How to Announce a Scheduled Maintenance Window in English
Learn the English vocabulary and phrases needed to announce a scheduled maintenance window to customers and internal teams clearly and with the right level of detail.
Announcing a scheduled maintenance window well is an underrated skill — get it right, and most customers barely notice; get it vague or too late, and even a planned, low-impact change generates a wave of support tickets. This vocabulary set covers the phrases that make a maintenance announcement clear, specific, and reassuring.
Key Vocabulary
Maintenance window — a pre-announced, scheduled period during which planned work (upgrades, migrations, patching) will occur, ideally chosen for low customer traffic. “We’ve scheduled the maintenance window for Saturday between 2 and 4 a.m. UTC, which is historically our lowest-traffic period.”
Expected impact — a clear statement of what customers should anticipate during the maintenance, ranging from no visible effect to full service unavailability. “Expected impact is a brief, five-minute period of read-only access while we complete a database failover — no downtime is planned.”
Rollback plan — the predetermined steps to revert the change if the maintenance doesn’t go as expected, communicated so stakeholders know there’s a safety net. “We have a rollback plan ready that restores the previous configuration within ten minutes if any issue is detected during the window.”

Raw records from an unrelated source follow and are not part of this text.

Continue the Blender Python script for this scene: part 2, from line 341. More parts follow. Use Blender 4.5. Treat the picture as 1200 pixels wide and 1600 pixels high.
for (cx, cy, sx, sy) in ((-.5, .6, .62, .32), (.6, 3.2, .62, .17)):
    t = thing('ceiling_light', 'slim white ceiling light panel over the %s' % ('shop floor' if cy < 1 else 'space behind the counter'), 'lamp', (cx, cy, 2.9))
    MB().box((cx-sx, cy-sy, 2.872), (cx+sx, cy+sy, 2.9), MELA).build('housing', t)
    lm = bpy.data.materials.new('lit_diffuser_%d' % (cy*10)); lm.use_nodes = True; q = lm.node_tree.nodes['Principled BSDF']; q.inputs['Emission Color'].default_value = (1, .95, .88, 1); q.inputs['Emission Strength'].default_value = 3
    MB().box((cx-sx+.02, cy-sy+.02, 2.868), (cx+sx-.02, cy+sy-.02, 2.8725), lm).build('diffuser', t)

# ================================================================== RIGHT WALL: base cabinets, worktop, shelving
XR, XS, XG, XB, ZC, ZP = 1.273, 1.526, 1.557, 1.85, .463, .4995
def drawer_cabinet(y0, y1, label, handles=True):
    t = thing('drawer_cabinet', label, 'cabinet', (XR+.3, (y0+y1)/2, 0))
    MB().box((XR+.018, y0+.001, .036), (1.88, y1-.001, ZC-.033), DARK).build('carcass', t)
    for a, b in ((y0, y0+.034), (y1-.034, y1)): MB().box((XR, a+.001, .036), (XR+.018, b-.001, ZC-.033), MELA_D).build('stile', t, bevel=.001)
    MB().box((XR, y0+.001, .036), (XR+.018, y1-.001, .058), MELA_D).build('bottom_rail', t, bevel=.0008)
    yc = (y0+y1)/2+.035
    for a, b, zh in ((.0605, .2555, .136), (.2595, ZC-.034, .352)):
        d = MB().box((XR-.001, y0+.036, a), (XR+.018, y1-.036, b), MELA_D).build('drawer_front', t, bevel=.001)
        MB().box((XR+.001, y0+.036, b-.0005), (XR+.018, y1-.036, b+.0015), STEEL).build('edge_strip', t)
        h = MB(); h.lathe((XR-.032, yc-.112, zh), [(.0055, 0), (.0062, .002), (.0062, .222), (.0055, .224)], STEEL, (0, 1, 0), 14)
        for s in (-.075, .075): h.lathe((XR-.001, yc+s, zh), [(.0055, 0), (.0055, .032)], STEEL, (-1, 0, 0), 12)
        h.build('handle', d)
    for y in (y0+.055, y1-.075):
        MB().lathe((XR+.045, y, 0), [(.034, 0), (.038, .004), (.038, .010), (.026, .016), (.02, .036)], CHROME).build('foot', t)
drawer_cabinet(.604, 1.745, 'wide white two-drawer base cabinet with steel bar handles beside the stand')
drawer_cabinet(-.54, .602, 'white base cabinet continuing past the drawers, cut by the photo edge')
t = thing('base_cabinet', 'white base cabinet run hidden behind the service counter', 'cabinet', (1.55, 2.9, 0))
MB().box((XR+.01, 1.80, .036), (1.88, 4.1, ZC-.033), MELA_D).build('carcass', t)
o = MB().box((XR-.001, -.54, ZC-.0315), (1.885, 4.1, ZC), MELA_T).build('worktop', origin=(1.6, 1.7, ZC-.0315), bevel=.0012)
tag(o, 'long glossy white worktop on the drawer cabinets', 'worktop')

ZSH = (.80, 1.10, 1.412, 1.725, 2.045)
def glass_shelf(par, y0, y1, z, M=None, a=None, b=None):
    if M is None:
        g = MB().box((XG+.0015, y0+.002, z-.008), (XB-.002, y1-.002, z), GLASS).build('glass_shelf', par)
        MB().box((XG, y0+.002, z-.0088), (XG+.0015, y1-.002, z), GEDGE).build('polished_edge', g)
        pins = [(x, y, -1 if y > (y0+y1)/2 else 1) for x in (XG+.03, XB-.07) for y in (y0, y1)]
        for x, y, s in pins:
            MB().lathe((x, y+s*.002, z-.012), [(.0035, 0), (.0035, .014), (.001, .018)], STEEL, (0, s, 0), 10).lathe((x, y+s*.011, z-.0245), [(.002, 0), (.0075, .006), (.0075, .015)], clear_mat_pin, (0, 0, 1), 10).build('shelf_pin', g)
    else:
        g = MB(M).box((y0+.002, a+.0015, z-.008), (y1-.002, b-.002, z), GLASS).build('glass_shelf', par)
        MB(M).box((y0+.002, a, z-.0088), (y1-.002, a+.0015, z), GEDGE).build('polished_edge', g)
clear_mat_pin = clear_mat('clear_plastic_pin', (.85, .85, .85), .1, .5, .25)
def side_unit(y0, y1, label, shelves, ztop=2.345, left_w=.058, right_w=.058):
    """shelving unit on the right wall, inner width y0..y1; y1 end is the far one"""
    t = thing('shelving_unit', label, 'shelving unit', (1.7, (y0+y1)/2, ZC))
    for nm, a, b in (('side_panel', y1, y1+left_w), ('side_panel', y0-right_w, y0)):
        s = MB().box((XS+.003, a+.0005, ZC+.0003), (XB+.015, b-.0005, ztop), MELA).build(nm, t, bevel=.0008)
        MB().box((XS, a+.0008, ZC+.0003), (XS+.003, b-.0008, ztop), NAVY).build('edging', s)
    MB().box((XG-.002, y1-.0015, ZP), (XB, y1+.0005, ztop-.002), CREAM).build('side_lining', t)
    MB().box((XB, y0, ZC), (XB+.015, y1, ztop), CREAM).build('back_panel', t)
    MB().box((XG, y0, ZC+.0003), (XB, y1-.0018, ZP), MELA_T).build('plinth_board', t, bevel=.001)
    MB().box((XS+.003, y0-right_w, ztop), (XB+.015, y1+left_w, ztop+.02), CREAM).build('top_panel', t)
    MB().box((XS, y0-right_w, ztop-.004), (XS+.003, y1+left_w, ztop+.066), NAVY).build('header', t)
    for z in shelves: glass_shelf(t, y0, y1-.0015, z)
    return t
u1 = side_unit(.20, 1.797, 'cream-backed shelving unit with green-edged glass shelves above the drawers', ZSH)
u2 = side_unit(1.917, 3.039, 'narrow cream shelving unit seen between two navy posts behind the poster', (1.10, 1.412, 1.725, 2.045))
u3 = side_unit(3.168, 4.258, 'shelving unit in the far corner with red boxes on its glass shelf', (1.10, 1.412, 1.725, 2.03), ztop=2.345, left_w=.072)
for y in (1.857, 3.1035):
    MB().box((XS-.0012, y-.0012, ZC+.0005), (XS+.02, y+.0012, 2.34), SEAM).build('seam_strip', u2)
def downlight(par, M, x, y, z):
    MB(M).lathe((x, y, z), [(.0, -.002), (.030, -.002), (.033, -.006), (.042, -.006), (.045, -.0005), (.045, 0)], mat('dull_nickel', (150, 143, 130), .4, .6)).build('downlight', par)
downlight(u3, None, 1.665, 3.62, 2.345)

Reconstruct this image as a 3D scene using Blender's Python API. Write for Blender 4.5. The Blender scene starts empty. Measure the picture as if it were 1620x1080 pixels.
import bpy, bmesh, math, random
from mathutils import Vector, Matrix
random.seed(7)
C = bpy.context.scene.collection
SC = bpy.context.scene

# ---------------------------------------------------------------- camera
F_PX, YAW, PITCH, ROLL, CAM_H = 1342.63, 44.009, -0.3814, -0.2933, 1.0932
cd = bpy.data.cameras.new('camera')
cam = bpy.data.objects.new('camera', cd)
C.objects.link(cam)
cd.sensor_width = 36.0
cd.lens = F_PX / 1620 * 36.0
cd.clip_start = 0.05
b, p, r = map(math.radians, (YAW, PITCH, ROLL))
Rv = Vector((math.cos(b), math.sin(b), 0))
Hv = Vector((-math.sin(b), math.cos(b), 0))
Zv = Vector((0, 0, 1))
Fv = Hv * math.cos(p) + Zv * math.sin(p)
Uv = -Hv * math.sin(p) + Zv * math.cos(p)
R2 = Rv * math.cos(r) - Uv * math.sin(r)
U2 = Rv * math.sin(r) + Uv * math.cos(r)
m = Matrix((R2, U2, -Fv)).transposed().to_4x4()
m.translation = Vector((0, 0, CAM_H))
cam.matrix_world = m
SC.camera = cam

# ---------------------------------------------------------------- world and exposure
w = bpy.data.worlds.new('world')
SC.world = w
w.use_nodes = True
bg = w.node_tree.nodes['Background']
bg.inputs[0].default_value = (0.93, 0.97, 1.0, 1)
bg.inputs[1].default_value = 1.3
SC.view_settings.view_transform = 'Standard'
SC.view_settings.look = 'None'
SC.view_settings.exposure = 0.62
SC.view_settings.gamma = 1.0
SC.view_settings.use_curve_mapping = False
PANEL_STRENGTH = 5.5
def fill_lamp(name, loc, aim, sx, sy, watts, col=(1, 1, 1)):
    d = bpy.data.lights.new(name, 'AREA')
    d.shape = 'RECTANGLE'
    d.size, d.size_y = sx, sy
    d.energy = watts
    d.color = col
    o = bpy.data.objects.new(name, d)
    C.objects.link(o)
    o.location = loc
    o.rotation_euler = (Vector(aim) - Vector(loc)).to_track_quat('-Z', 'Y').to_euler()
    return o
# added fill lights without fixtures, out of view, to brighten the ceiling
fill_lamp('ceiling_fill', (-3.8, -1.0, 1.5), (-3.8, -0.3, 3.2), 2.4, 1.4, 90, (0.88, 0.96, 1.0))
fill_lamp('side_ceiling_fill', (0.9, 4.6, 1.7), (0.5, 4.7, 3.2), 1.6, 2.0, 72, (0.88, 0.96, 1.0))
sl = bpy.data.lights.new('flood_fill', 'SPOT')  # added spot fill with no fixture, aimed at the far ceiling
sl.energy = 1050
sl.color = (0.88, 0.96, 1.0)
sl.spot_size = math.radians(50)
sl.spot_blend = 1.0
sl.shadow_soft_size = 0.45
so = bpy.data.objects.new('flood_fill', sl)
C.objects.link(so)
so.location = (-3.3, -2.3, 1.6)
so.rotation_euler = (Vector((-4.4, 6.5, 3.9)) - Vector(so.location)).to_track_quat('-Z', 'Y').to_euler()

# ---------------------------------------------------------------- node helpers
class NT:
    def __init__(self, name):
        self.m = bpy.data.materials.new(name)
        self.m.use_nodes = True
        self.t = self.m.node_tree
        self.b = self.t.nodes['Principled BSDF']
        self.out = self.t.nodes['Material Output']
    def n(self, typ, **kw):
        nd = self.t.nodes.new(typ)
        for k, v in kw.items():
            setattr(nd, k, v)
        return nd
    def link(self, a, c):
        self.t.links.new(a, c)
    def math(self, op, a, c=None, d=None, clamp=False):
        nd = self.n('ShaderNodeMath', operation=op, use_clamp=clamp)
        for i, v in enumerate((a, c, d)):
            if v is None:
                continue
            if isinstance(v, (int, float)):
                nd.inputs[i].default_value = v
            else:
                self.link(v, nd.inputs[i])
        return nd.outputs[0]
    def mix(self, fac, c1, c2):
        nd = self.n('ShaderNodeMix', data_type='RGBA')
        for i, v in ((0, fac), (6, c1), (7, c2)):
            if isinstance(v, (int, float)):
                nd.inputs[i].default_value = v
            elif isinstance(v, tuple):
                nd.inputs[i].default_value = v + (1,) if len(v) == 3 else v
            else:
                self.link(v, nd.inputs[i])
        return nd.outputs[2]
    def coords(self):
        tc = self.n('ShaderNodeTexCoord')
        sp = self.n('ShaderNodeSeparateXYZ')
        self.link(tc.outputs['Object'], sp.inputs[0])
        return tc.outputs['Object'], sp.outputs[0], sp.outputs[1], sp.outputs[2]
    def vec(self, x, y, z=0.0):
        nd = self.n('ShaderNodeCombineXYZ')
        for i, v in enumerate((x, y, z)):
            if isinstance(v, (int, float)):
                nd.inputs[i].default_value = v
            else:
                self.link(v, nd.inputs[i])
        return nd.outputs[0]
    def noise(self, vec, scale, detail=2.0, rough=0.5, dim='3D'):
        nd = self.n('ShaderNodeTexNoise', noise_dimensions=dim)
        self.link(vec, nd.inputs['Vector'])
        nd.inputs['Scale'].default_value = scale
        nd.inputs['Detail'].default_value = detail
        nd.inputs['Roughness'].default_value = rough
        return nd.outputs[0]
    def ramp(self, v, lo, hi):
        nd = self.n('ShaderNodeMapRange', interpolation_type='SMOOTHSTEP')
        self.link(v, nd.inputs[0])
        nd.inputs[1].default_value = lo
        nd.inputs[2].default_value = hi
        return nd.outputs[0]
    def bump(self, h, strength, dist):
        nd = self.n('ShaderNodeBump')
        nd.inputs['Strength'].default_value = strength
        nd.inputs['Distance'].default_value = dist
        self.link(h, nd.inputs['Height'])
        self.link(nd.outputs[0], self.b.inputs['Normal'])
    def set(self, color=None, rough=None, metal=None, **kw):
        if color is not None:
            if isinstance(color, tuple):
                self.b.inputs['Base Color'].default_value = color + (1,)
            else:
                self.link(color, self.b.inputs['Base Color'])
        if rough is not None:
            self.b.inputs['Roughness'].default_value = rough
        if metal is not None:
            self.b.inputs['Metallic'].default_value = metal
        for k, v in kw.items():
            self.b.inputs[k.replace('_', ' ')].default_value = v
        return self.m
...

Change freeze — a period, often surrounding a maintenance window, during which no unrelated changes are deployed, to isolate the effect of the planned work and simplify troubleshooting if something goes wrong. “We’re observing a change freeze for the twenty-four hours around this maintenance window so any issue that appears can be attributed clearly to this specific change.”
Post-maintenance verification — the checks performed immediately after the maintenance window closes to confirm the system is healthy before declaring the work complete. “Post-maintenance verification includes running our full smoke test suite and monitoring error rates for thirty minutes before we consider this maintenance closed.”
Announcing to Customers
- “We will be performing scheduled maintenance on [date] between [start time] and [end time] UTC. Expected impact: brief read-only access, no full outage anticipated.”
- “This maintenance is required to [reason — e.g., upgrade our database version], and we’ve chosen this window specifically because it’s historically our lowest-traffic period.”
- “If you notice any unexpected behavior during or after this window, please contact support and reference this maintenance announcement.”
Communicating Internally
- “We’re entering a change freeze starting two hours before this maintenance window and lasting until verification is complete — please hold any unrelated deployments.”
- “The rollback plan is documented here; if verification fails, we’ll execute it immediately rather than trying to troubleshoot live during the window.”
- “Post-maintenance verification will run automatically, but please have someone available to review the results before we send the all-clear.”
Confirming Completion
- “Maintenance completed successfully at [time]; post-maintenance verification passed, and all systems are operating normally.”
- “We finished ahead of schedule and lifted the change freeze fifteen minutes early since verification confirmed everything is healthy.”
- “If you experience any issues related to this maintenance after this announcement, please let us know immediately, even though our internal verification came back clean.”
Professional Tips
- Always state expected impact, not just the time window. A time range alone leaves customers guessing whether to expect a full outage or nothing at all — spell out exactly what they should anticipate seeing.
- Mention the rollback plan proactively for internal audiences. It reassures the team there’s a defined exit if the maintenance doesn’t go as planned, rather than leaving that decision to be improvised under pressure.
- Close the loop explicitly once maintenance is done. A clear “maintenance completed, verification passed” message matters as much as the initial announcement — silence after a maintenance window leaves people unsure whether it’s actually finished.
Practice Exercise
- Write a customer-facing maintenance announcement, including date, time window, and expected impact, for a hypothetical database upgrade.
- Draft an internal message announcing a change freeze tied to that maintenance window.
- Write a short completion message confirming the maintenance finished successfully and verification passed.